Having mentioned Elizabeth Kostova's novel The Historian (as I just did), let me add that as a true aficionado of Bram Stoker's wonderful 1897 epistolary novel Dracula, with which Kostova's is intimately interwoven, I would not be one to think well of any cheap ripoff of it; but Kostova has crafted a serious, well-written, and ingenious homage to Stoker's imaginary world and the historical truth about Vlad Drakul that partly inspired it.

In addition to being talented, Kostova is, as her picture shows, very beautiful. If there is any Language Log reader who happens to know how to get in touch with her, I would be grateful if they would kindly convey to her the following private message.

Elizabeth (if I may): I wish to take you to dinner at some time and place in the future that is mutually convenient. On the eve of St George's Day, perhaps. I thought we might have paprika hendl, as did Jonathan Harker when he broke his journey at the Hotel Royale in Klausenburgh (Cluj as it is now called). We might also enjoy some impletata (he must mean patlagele impulute, the stuffed eggplant dish he spoke of as having been offered to him at breakfast; it should do well as part of the dinner). Some cheese, and a salad, and a bottle of old Tokay, the wine Dracula himself served for Harker with his first dinner at the castle. Then, after dinner, a taste of slivovitz, the plum brandy offered to Harker by Dracula's mysterious carriage driver on that cold May 4th night when he was driven to Castle Dracula.

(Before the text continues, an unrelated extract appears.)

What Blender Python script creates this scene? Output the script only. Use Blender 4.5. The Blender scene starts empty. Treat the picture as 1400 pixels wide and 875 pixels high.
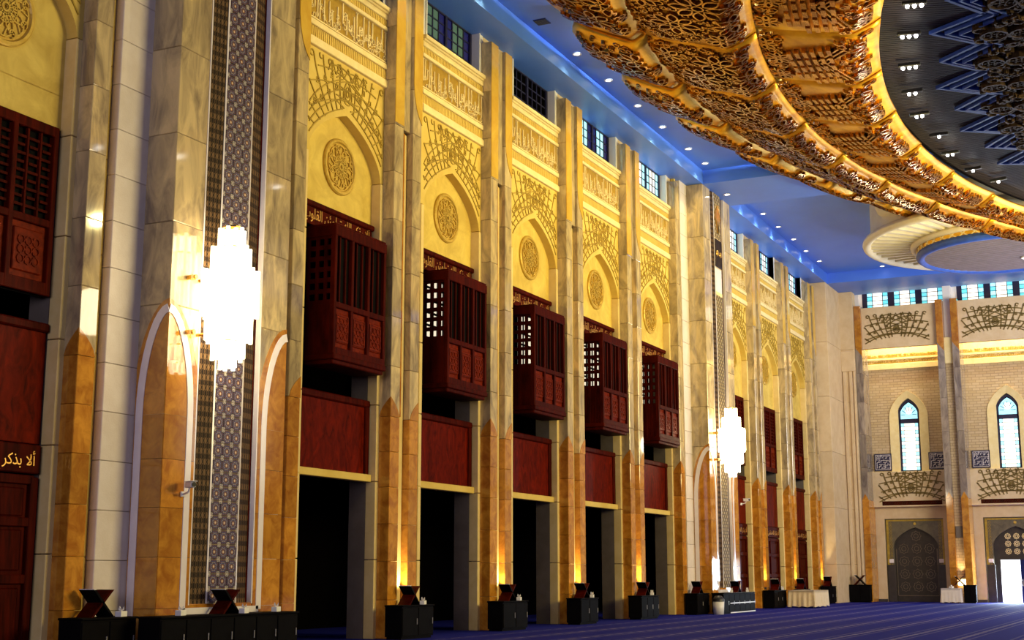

At the end of the evening I would like, if it is acceptable, to bite you very gently on the neck. (You will find that when a grammarian kisses you, you stay kissed.)

Perhaps you might even do me the honor of visiting my own humble home.

Welcome to my house! Enter freely and of your own will! Come freely. Go safely; and leave something of the happiness you bring!

Grateful acknowledgments to Leonard Wolf, whose beautiful book The Annotated Dracula (New York: Clarkson N. Potter, 1975) is indispensable for an appreciation of Stoker's world. Spellings of place names in Transylvania used above are those found in Stoker's novel, not the modern Hungarian or Romanian spellings.